Baun told IRIN she was first attacked while she was orchestrating a
multi-day campaign which involved indigenous women blocking the path to a
marble mine by sitting on the site and weaving their traditional cloth.
A group of over 30 men waylaid her in a remote part of the island and
surrounded her.
“At one point they were debating whether to kill me or rape me,” she
said, explaining that they decided murder was not viable because there
were too many witnesses present. “They decided not to rape me because
there were too many men waiting to take their turn,” she said, adding
that in the end they stabbed her in her legs and took all of her money.
The authorities arrested and prosecuted the men responsible for the attack.

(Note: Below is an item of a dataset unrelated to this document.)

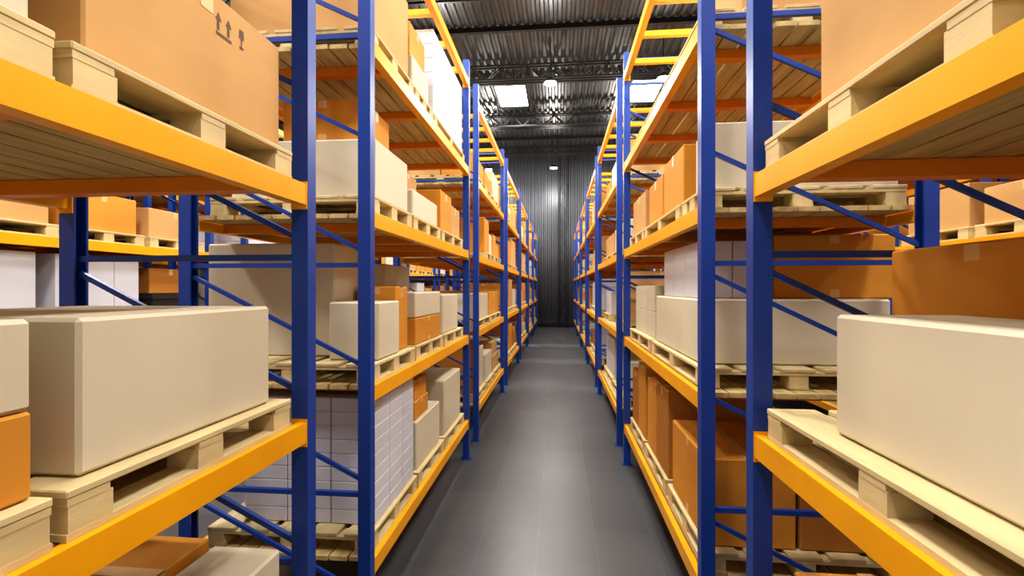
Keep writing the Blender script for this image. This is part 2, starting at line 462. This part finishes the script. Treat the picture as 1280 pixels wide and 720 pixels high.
def corrugated(name, mat, n0, n1, a0, a1, pitch, depth, mk):
    b = MB(); u = n0; prof = []
    while u < n1:
        prof += [(u, 0), (u+pitch*.35, 0), (u+pitch*.5, depth), (u+pitch*.85, depth)]
        u += pitch
    prof.append((u, 0))
    for i in range(len(prof)-1):
        (u0, d0), (u1, d1) = prof[i], prof[i+1]
        b.quad([mk(u0, d0, a0), mk(u1, d1, a0), mk(u1, d1, a1), mk(u0, d0, a1)], mat)
    return b.obj(name)
corrugated("ceiling", M_ROOF, -SIDE, SIDE, -5, WALLY, 0.20, 0.05, lambda u, d, v: (u, v, CEIL+0.06-d))
corrugated("wall_far", M_WALL, -SIDE, SIDE, 0, CEIL+0.1, 0.20, 0.05, lambda u, d, v: (u, WALLY-d+0.05, v))
corrugated("wall_left", M_WALL, -5, WALLY, 0, CEIL+0.1, 0.25, 0.05, lambda u, d, v: (-SIDE+d, u, v))
corrugated("wall_right", M_WALL, -5, WALLY, 0, CEIL+0.1, 0.25, 0.05, lambda u, d, v: (SIDE-d, u, v))
b = MB(); b.box(-SIDE+.1, SIDE-.1, WALLY-0.03, WALLY, 0, 0.18, M_TRUSS); b.obj("baseboard_far")

def truss(y, z1=CEIL-0.02, dep=0.42):
    b = MB(); z0 = z1-dep
    for z in (z0, z1-0.04):
        b.box(-SIDE+.06, SIDE-.06, y-0.10, y-0.05, z, z+0.05, M_TRUSS)
        b.box(-SIDE+.06, SIDE-.06, y+0.05, y+0.10, z, z+0.05, M_TRUSS)
    x = -SIDE+.1; s = 0.38; up = 0
    while x+s < SIDE-.06:
        za, zb = (z0+0.02, z1-0.02) if up == 0 else (z1-0.02, z0+0.02)
        b.bar((x, y-0.075, za), (x+s, y-0.075, zb), 0.028, M_TRUSS)
        b.bar((x, y+0.075, za), (x+s, y+0.075, zb), 0.028, M_TRUSS)
        x += s; up = 1-up
    b.obj("roof_truss")
for y in (-2.1, 1.8, 5.7, 9.6, 13.5, 17.4, 21.3): truss(y)
for y in (3.7, 11.5, 14.5, 18.6, 20.0, 22.3):
    b = MB(); b.box(-SIDE+.06, SIDE-.06, y-0.05, y+0.05, CEIL-0.12, CEIL-0.003, M_TRUSS); b.obj("roof_purlin")
for x in (0.2, -6.8, 7.2):
    b = MB(); y = WALLY-0.28
    for dx in (-0.17, 0.17):
        b.box(x+dx-0.03, x+dx+0.03, y-0.05, y+0.05, 0, CEIL-.16, M_TRUSS)
    z = 0.1; u = 1
    while z+0.36 < CEIL-.16:
        b.bar((x-0.16*u, y, z), (x+0.16*u, y, z+0.36), 0.025, M_TRUSS); z += 0.36; u = -u
    b.obj("lattice_column")

def light(name, kind, loc, e, c, parent=None, **kw):
    l = bpy.data.lights.new(name, kind); l.energy = e; l.color = c
    for k, v in kw.items(): setattr(l, k, v)
    o = bpy.data.objects.new(name, l); o.location = loc; col.objects.link(o)
    if parent: o.parent = parent
    return o
for x in (-5.7, -1.5, 2.7, 6.9):
    for y in (-0.1, 7.75, 15.6):
        b = MB()
        b.box(-0.5, 0.5, -0.9, 0.9, -0.02, 0.0, M_SKYL)
        for s in (-1, 1):
            b.box(s*0.5-0.03, s*0.5+0.03, -0.93, 0.93, -0.05, 0.02, M_TRUSS)
            b.box(-0.5, 0.5, s*0.9-0.03, s*0.9+0.03, -0.05, 0.02, M_TRUSS)
        o = b.obj("window_skylight", (x, y, CEIL-0.01))
        light("skylight_glow", 'AREA', (0, 0, -0.06), 330, (1.0, 0.97, 0.93), o, shape='RECTANGLE', size=0.9, size_y=1.7)
for x in (-7.4, -3.0, -0.2, 2.55, 6.9):
    for y in (3.4, 12.0, 20.5):
        b = MB()
        b.cyl((0, 0), 0.012, 0.012, 0.26, CEIL-6.95-0.02, M_TRUSS, 8)
        b.cyl((0, 0), 0.07, 0.07, 0.14, 0.27, M_BLACK, 20)
        b.cyl((0, 0), 0.17, 0.08, 0.02, 0.14, M_BLACK, 28)
        b.cyl((0, 0), 0.15, 0.15, 0.0, 0.02, M_LAMP, 28)
        o = b.obj("high_bay_lamp", (x, y, 6.95))
        light("lamp_bulb", 'POINT', (0, 0, -0.35), 250, (1.0, 0.92, 0.80), o, shadow_soft_size=0.13)
        light("lamp_beam", 'SPOT', (0, 0, -0.03), 260, (1.0, 0.92, 0.80), o, shadow_soft_size=0.10,
              spot_size=math.radians(120), spot_blend=0.6)

w = bpy.data.worlds.new("World"); scene.world = w; w.use_nodes = True
bg = w.node_tree.nodes["Background"]; bg.inputs[0].default_value = (1.0, 0.94, 0.84, 1); bg.inputs[1].default_value = 0.66

cam = bpy.data.cameras.new("camera"); co = bpy.data.objects.new("camera", cam); col.objects.link(co)
co.location = (0, 0, 1.86); co.rotation_euler = (math.radians(90), 0, math.radians(5.52))
cam.lens = 16.875; cam.sensor_width = 36; cam.clip_start = 0.02
scene.camera = co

However, Baun said, such legal action did not get to the heart of the
issue as the orchestrators of the assault - those who paid the attackers
- were never charged.
“After the attack, police arrested some of [the attackers] for
obstructing a protest,” Baun explained. “When they got released, the men
who attacked me came to me to ask help to withdraw my complaint. They
told me that they had not been paid the sums promised for their work
attacking us, and they were fed up.”
Power in numbers
Suryamani Bhagat an activist with the "Save the Forests of Jharkhand
Movement", a campaign in India’s eastern Jharkhand State, said her most
consistent tormentors have been government forestry officials.
“They want to use the forests for commercial purposes, but for us the
forest is part of our way of life,” Bhagat said, adding that she has
faced several threats from forestry officials and has been harassed by
police. She and her co-campaigners, who are mostly women farmers, have
evaded arrest by showing solidarity in the face of police threats.
“Once we told the police that we would all come to the police station
voluntarily, but our children and our livestock will also come with us,
since there will be no one left at home to take care of them if we are
arrested,” she said.
“I make sure that I work with a large number of women who can stand with me if there is a threat,” she said.
But attackers were persistent and Baun was forced to flee her home and
seek refuge in the same forest she was campaigning to protect, remaining
in self-imposed exile for a year.
“Staying there for my safety meant I could not provide hands-on
leadership to the campaign against mining operations,” she said, adding
that while protests against the mines continued, the movement lacked a
clear leader in her absence.
She was eventually able to re-join her fellow campaigners, but says: “If
not for the attacks and the threats, maybe we could have gotten the
mining groups out much earlier.”
The frustrations of fending off harassers linger: Bhagat said that
because she has to constantly worry about forest officials bothering her
or making complaints against her which could land her in jail, half of
her time is spent looking over her shoulder or managing threats.
“Dealing with harassment takes time that I could have spent on building
community awareness. Now I have to spend more time trying to undo the
damages done by forest officials,” she said, adding that pervasive and
persistent threats discourage more people from joining campaigns as
well.
According to de Leon, in addition to coordinating a rapid response
protection mechanism for activists in danger, the global platform will
lobby donors and policymakers to build awareness on the persistent
dangers environmental campaigners face.